Seeing the same need which spawned the STEM movement, two of our parent-mentors engaged with the BEST Robotics Program, which has been a catalyst for change here at CLA. Now, we’re invested in BEST Robotics, photography and film media, and the leading Brain Training program in the nation. While we still do Math, Spelling, Speech and Sports competitions, we’ve engaged with the Fluid Power Challenge and “What’s So Cool about Manufacturing” video competition as well.

“Children are curious, students aren’t.” That’s the problem. The old “box” isn’t working.

We know kids are losing critical executive function and becoming too dependent on teachers, parents and technology, very often helpless to move and function on their own.

My generation grew up with much more down time and fewer amusements, so we learned to motivate and build things – and we were allowed to take risks. Hammers, saws, tape measures – just seeing materials and envisioning how to do something was standard thinking. We made our own go carts and club houses with what we could find. Do you know how much fun you can have with a big cardboard box? You can cut it, tape it, make a tunnel or a house, staple it, glue it – anything! That’s the learning loss that STEM projects are making up; kudos to businesses for stepping up.
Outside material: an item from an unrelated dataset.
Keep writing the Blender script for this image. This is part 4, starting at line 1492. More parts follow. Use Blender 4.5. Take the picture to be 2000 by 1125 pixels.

When W. Edwards Deming went to Japan right after World War II, it was only a matter of time until Japan’s products went from being carnival-prize junk to being among the best quality products in the world. Deming had limited success here in his homeland, because American business practices were too established; in Japan he was out of the box, and he changed the world.

Thinking outside the box is about the only way you end up in Christian Education, but “out here” we can really learn if we’re open.

When Jesus went after the Pharisees for compromising truth for the sake of the “establishment” of their day, yes He was rebuking people, but He was also teaching a principle.

Anything from a church to a school system to a business—anything humans are involved in—as it develops and grows, the focus easily moves from the core vision to the formal structure. Even the hippies could recognize the “establishment”! The real trick to growing is not becoming the “establishment,” in the course of growing.